The United States is the target of most extradition requests. Turkey has sent seven extradition requests for Gülen to Washington but has seen little progress in his extradition.

Gülen, who arrived in the United States in 1999, currently lives in a luxurious retreat in Saylorsburg, Pennsylvania in self-imposed exile. He never leaves the well-guarded compound but often gives interviews to foreign media. Ankara formally requested Gülen's extradition on July 19, 2016 and has been pressing the U.S. ever since, sending hundreds of folders full of evidence implicating Gülen and FETÖ in the coup attempt. The issue has been raised in bilateral meetings between Turkish and American officials in phone calls, letters and other exchanges. Turkey also sought a preventive arrest to keep Gülen in the U.S. after reports emerged that the terrorist leader was planning to flee to another country. While Ankara says evidence shows that Gülen's network formed a quasi-state within the Turkish government and attempted to topple it with the ultimate intent of taking over the state through a coup, the U.S. has been reluctant to extradite him, claiming that there is insufficient evidence to associate him with the July 15, 2016 coup attempt. The issue has created a deep rift in relations between the two countries.

Despite Ankara's determined efforts, the administration of former U.S. President Barack Obama took no action against the U.S.-based terrorist leader.
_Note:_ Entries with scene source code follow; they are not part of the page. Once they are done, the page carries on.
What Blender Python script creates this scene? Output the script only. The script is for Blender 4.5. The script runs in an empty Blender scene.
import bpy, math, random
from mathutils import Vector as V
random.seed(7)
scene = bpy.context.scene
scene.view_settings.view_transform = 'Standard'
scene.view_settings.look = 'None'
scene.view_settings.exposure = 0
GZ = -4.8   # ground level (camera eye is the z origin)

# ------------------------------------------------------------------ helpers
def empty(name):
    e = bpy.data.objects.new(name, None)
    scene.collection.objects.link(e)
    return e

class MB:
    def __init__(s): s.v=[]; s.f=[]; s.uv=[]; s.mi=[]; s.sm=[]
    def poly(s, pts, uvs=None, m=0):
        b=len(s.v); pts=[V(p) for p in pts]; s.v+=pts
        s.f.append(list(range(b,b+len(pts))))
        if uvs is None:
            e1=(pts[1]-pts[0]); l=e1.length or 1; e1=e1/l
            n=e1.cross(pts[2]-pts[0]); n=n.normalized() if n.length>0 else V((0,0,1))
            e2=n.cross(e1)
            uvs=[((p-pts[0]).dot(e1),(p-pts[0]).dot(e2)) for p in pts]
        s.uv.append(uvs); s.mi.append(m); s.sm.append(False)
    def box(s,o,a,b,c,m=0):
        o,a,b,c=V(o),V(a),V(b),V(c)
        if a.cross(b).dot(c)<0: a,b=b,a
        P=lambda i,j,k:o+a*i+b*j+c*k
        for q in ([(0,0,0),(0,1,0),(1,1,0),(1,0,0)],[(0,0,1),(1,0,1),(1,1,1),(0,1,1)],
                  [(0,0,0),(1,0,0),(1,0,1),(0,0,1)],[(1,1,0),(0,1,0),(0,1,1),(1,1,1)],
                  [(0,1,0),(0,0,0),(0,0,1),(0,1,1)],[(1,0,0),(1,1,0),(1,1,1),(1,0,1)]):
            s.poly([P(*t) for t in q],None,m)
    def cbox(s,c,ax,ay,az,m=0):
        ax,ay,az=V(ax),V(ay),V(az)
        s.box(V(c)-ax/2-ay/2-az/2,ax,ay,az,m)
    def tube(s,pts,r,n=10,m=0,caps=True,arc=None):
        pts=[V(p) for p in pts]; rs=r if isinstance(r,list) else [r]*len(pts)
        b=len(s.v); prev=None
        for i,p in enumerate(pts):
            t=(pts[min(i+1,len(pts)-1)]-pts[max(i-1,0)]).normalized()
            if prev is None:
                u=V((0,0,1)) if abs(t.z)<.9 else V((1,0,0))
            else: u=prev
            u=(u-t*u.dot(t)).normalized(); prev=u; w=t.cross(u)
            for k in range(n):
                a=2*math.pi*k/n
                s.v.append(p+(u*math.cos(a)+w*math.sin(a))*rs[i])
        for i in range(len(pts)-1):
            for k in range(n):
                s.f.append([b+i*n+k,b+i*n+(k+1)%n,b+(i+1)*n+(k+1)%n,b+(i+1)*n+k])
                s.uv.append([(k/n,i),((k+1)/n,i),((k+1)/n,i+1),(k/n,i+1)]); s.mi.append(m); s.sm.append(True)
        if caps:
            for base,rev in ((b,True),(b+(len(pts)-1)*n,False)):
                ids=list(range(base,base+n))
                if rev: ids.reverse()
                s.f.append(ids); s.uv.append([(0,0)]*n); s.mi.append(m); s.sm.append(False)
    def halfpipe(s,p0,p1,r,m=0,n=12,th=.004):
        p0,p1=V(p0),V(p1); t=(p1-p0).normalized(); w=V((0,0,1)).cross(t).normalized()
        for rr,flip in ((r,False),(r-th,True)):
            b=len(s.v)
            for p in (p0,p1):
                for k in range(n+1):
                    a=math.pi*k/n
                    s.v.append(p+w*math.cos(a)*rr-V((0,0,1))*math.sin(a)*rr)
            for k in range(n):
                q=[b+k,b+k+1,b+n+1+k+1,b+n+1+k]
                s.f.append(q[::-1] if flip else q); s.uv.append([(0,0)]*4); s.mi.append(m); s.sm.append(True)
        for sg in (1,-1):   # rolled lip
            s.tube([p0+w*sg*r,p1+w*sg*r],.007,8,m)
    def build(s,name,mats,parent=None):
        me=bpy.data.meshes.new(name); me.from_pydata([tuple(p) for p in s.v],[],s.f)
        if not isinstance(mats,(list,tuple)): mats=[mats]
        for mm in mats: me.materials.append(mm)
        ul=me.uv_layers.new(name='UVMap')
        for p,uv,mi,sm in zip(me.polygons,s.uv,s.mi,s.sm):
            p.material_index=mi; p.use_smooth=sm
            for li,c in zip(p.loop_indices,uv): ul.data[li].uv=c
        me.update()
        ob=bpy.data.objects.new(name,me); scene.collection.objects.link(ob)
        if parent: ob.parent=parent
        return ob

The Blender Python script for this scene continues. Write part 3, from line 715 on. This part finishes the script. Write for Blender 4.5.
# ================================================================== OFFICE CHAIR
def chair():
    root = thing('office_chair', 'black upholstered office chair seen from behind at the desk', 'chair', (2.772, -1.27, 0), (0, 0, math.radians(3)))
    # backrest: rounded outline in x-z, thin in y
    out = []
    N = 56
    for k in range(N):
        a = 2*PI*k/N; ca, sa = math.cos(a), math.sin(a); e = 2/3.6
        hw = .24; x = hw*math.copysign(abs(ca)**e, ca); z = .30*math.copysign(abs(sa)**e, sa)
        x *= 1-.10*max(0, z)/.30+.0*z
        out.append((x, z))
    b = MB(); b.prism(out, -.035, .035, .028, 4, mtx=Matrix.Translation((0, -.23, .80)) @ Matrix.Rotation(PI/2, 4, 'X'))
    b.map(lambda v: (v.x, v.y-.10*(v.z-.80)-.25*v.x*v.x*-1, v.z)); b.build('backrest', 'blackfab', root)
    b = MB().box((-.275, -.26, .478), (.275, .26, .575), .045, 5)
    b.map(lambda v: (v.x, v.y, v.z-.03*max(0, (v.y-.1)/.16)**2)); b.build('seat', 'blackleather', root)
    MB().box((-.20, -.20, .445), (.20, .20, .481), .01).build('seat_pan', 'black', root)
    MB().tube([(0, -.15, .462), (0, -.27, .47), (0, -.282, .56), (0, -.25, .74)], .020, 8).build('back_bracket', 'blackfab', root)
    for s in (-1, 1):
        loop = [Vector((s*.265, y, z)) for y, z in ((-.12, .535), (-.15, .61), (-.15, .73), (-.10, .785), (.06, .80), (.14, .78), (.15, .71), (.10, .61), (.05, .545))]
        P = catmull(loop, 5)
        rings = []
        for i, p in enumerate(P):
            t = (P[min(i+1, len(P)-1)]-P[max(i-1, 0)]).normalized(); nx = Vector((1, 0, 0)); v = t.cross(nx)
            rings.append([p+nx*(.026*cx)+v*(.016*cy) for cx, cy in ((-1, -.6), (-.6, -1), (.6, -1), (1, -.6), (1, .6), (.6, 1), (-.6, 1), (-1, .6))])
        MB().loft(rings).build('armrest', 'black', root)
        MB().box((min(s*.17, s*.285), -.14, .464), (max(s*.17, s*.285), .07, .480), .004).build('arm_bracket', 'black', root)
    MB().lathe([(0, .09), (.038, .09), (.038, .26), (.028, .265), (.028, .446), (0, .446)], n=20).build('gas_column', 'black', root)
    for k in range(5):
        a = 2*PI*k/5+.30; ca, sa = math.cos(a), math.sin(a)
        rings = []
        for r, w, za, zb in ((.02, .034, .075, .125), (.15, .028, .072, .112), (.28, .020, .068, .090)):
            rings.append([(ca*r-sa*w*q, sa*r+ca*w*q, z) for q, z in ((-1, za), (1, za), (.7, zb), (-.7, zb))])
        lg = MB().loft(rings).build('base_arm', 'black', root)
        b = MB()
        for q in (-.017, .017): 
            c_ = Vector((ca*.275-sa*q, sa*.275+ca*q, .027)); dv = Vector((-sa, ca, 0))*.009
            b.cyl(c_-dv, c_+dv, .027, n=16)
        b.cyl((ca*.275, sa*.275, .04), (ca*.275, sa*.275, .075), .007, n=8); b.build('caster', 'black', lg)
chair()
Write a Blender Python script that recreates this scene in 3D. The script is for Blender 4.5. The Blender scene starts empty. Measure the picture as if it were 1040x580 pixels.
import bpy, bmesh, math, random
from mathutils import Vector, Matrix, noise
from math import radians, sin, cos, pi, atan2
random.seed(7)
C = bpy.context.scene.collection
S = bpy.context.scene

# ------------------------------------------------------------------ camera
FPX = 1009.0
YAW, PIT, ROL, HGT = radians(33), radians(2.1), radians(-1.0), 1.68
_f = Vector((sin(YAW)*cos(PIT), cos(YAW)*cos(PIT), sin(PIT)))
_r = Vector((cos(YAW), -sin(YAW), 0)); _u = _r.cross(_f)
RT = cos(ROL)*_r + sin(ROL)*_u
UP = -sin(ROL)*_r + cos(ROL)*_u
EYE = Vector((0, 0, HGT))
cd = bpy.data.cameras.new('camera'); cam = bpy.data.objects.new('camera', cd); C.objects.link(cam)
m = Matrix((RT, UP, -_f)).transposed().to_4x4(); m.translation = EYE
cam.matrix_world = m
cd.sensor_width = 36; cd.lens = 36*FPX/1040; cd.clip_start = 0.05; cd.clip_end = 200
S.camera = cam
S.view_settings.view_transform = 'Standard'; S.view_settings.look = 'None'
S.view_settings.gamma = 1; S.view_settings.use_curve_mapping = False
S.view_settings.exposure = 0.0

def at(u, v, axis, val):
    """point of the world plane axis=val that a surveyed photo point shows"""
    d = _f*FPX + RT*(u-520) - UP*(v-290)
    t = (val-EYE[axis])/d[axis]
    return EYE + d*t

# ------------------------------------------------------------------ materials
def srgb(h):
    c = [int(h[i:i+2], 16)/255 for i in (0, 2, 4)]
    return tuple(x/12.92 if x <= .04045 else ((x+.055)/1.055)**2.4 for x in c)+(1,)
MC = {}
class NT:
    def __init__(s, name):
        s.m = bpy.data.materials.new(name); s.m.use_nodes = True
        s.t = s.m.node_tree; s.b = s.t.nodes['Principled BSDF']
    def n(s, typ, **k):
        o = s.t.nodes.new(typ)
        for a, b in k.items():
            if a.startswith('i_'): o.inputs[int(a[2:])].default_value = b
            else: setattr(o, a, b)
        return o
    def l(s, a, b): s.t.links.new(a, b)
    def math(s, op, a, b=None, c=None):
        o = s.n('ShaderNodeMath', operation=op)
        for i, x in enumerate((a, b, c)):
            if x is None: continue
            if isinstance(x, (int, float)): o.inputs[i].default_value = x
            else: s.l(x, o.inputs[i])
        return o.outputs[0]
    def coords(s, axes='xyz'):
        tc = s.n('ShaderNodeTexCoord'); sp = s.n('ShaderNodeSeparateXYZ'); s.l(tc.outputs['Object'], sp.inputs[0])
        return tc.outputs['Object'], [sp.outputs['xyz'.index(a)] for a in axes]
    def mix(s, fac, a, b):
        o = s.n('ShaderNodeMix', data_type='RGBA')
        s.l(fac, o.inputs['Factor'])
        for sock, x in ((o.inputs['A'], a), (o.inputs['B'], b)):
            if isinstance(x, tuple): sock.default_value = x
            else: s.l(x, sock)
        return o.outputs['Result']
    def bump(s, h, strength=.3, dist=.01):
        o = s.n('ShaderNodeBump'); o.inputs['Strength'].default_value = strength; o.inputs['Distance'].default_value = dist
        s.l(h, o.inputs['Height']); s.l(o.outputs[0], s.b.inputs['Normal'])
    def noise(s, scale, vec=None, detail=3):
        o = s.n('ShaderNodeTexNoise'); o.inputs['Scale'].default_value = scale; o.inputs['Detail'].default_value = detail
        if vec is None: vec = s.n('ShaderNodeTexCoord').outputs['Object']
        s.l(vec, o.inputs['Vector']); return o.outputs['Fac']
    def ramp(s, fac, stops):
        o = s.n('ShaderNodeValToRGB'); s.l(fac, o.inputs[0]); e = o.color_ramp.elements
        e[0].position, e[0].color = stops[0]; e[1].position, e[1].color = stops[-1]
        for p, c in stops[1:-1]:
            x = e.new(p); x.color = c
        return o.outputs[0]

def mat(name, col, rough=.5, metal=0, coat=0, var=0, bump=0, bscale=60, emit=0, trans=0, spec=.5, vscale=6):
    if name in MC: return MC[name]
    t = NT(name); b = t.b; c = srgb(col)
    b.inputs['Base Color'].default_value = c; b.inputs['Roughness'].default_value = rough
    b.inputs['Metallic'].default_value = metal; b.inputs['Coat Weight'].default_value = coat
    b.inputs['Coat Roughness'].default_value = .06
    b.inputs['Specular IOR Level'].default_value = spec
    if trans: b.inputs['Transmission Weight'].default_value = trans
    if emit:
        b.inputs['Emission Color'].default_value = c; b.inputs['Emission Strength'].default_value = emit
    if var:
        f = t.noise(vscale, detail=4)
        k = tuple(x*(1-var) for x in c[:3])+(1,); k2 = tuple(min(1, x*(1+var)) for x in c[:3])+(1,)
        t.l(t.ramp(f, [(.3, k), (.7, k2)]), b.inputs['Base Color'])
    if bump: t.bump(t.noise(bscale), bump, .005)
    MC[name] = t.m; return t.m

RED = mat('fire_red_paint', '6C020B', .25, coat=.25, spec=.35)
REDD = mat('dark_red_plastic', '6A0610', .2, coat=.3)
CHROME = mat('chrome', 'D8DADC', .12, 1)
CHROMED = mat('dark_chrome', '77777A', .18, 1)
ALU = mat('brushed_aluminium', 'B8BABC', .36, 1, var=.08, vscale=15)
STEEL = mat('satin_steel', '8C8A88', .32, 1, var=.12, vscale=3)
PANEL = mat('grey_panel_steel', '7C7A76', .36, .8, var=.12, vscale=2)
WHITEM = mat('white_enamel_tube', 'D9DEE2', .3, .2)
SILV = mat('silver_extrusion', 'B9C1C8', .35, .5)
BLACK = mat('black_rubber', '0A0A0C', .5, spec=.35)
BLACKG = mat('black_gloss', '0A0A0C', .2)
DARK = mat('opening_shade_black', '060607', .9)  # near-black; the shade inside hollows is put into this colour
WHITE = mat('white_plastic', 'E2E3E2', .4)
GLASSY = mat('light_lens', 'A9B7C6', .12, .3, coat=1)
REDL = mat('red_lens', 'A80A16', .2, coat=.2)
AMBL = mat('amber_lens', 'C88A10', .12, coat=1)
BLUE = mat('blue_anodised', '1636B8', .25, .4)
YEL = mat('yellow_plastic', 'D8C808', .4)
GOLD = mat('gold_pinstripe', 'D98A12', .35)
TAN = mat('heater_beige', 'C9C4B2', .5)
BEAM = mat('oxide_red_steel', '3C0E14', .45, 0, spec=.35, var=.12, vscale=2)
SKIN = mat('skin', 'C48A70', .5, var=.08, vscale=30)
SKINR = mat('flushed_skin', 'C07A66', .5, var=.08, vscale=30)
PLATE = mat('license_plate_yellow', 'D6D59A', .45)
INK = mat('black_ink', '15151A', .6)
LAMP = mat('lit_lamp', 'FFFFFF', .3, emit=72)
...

Under normal circumstances, Gülen should have already been arrested since Turkish authorities issued an official request for his extradition under the 1979 treaty between the U.S. and Turkey. Former Justice Minister Bekir Bozdağ went to the U.S. several times to expedite the legal process and met with U.S. authorities, including former U.S. Attorney General Jeff Sessions; however, no formal steps have been taken on the issue so far.

Taking a deeper look at FETÖ's educational activities in the U.S., Akgün said that the history of FETÖ schools in the U.S. can be traced back to the late 1990s.

"Nearly all of FETÖ-linked schools in the U.S. are charter schools. The terrorist organization receives annually $700 million to $800 million from these schools in the U.S. and uses these resources to fund the organization. In addition, cultural centers, language schools and some private schools are controlled by the group," he added. The administrative companies of these foundations seem independent from each other on paper. In addition to these foundations, the group has tax-free foundations and organizations including two small universities.

"Although all these companies and schools seem independent in their organizational structures, we have informed the U.S. officials that they are all controlled by a single center by revealing their links in terms of key executives, unity in visions, missions and discourses," the Maarif Foundation chairman explained.

Despite Turkey's concerns and initiatives, the group continues its activities in all areas including education, culture, commerce, and politics in the U.S.

Also, FETÖ has been used as a political instrument against Turkey in foreign relations. Akgün commented on this function of the group and said: "A negative stance against Turkey in recent years has led some sections to side with the group. In areas where Turkish population concentrates on, they continue to try convincing people to believe their arguments against Turkey. However, we as the Maarif Foundation can say that their reputation within the society has heavily diminished, especially in New Jersey where we are located."

It is necessary to underline that a much more comprehensive struggle is needed to unravel the network and reveal their real agenda, he added.